RFK quoted MLK, who in 1964 said, “Sooner or later, all the people of the world will have to discover a way to live together in peace.”

“I believe that young people such as yourself are the key to our common destiny as a nation on the road to peace,” Steinhauer read out loud, his voice cracking.
Next to the photo of MLK is a quote, “Free at last, free at last,” near black-and-white photographs. “Your interest in our nation is most commendable,” RFK wrote.
Steinhauer sees the eloquence and emotion of the letter as, if not last words, an example of noble thoughts just a day before the shooting.
And he believes the fact that the students wrote to RFK speaks well for them as not only being aware, but taking action.
“There was still a moral fiber in the Roslyn High School classes that promoted the notion of writing to RFK to begin with,” Steinhauer said. “And having him return a letter saying it was commendable.”
Seeing the image and reading the text transported him back to that time, remembering the people and the shootings.
“Just shock, disappointment,” Steinhauer said of the two shootings. “Scared, scared about guns, about people being crazy. These days they call it mental health. In those days, it was just people with a gun who may or may not have had a message.”

Others commented when he, in a Facebook post, described how he had found RFK’s letter in the high school yearbook, written days before he was assassinated. “I remember that awful morning,” Madlyn Etkind commented.
After graduating from Roslyn High School, Steinhauer graduated from Tufts University in Boston and obtained a master’s degree in public health from Northwestern University in Chicago before holding various jobs, each for about a decade.
He moved to Madison, Wis., to raise a family, ran the health department in Sauk County, helped oversee state licensing of nursing homes for Wisconsin and worked in emergency management for Dane County, writing policies and procedures about managing people with disabilities.
Steinhauer retired, moved to West Palm Beach, and took the yearbook down from a shelf, where he found pictures of familiar people, along with images of two political figures.
“I was astounded that there would be a letter from RFK in the yearbook dated two days before his assassination,” he said. “They happened within 60 days of each other or so. It disrupted my view of the world, how safe it is, and the opportunities. It disrupted what I thought would be the path that Americans took to success.”

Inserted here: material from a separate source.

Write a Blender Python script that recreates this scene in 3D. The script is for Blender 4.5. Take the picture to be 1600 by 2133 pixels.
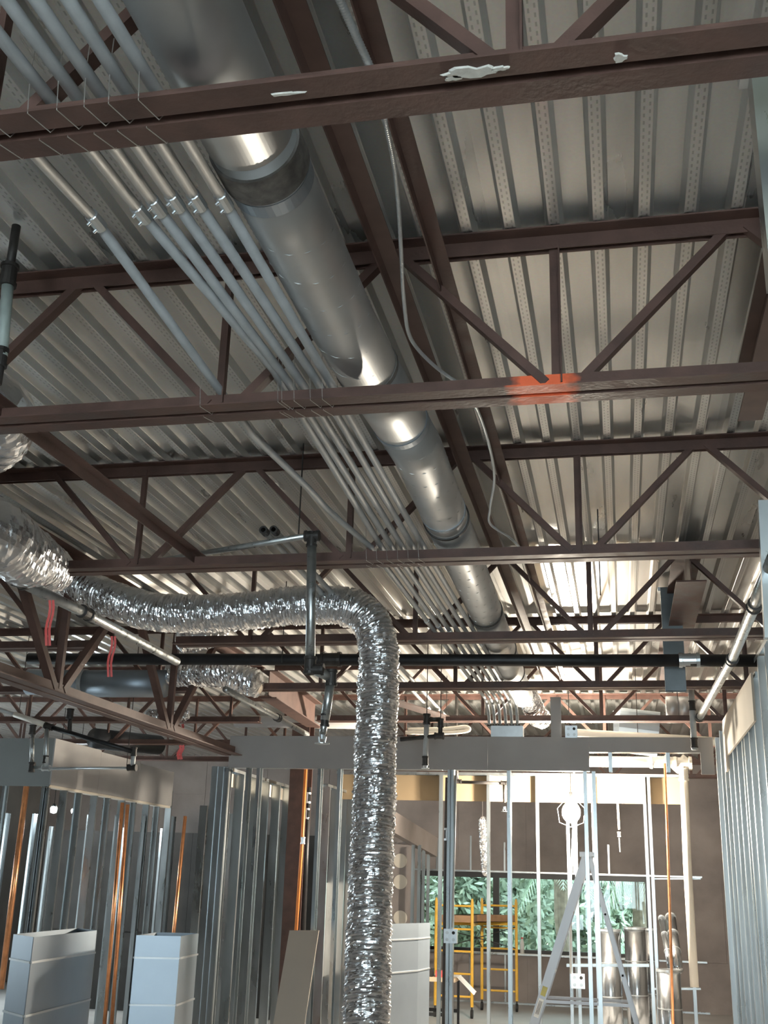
import bpy, math, random
from mathutils import Vector as V, Matrix, noise
random.seed(7)
C = bpy.context.scene
for o in list(bpy.data.objects): bpy.data.objects.remove(o)
H = 1.95                                   # camera height above the slab
F = 2298.79                                # focal length in pixels of a 1600 x 2133 frame
yaw, pit, rol = -0.21293503, 0.32166329, -0.03011109
cy, sy, cp, sp, cr, sr = math.cos(yaw), math.sin(yaw), math.cos(pit), math.sin(pit), math.cos(rol), math.sin(rol)
FW = V((sy*cp, cy*cp, sp)); R0 = V((cy, -sy, 0)); D0 = FW.cross(R0)
RT = cr*R0 + sr*D0; DN = -sr*R0 + cr*D0
CAM = V((0, 0, H))
# ---------------------------------------------------------------- camera
cd = bpy.data.cameras.new('camera'); cam = bpy.data.objects.new('camera', cd); C.collection.objects.link(cam)
cd.sensor_fit = 'VERTICAL'; cd.sensor_height = 36; cd.sensor_width = 27; cd.lens = F*36/2133; cd.clip_end = 200; cd.clip_start = .05
m3 = Matrix((RT, -DN, -FW)).transposed(); cam.matrix_world = Matrix.Translation(CAM) @ m3.to_4x4(); C.camera = cam
# ---------------------------------------------------------------- sky, exposure
C.view_settings.view_transform = 'Standard'; C.view_settings.look = 'None'; C.view_settings.gamma = 1; C.view_settings.use_curve_mapping = False
C.view_settings.exposure = 0.15
SKY = 10.5; LAMP = 2500.0
w = bpy.data.worlds.new('World'); C.world = w; w.use_nodes = True
bg = w.node_tree.nodes['Background']; bg.inputs[0].default_value = (.78, .93, 1, 1); bg.inputs[1].default_value = SKY

def ray(px, py): return RT*((px-800)/F) + DN*((py-1066.5)/F) + FW
def at(px, py, Y):                         # pixel -> point at distance Y into the building
    d = ray(px, py); return CAM + d*(Y/d.y)
def az(px, py, z):                         # pixel -> point at height z above the camera
    d = ray(px, py); return CAM + d*(z/d.z)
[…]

Steinhauer wanted others to see the page to gauge how they would react to the letter. Well over 100 people reacted once he posted it on Facebook under “You Grew Up in Roslyn During the 70s.”
“I figured if I was that intrigued and moved by it that others would be intrigued,” he said of his decision to post in that group. “So many people responded to the Facebook post, 125 or so, mostly with sad emojis. I think that this letter reflects the turmoil of those years. And it still resonates on a deep, personal level even though it was so long ago.”
He said he believes that at that time music was frequently political, including the song “Ohio” about Kent State. And music has brought him back to those years many times and continues to do so.
“I connected to music, songs like Ohio and Woodstock, in August of ’69,” Steinhauer said. “There was a connection between what I’m seeing on this page and the music, culture, the milieu of being a high school student in the late ’60s and seeing this brought back a lot for me.”
Steinhauer believes students made the right decision to include the letter and that yearbooks, in addition to helping people remember their time in high school, are about that time itself, including people who affected those in the yearbook.
“I maintain that’s still true today, by the reaction I got,” Steinhauer said. “ We honor these two men in life and death.”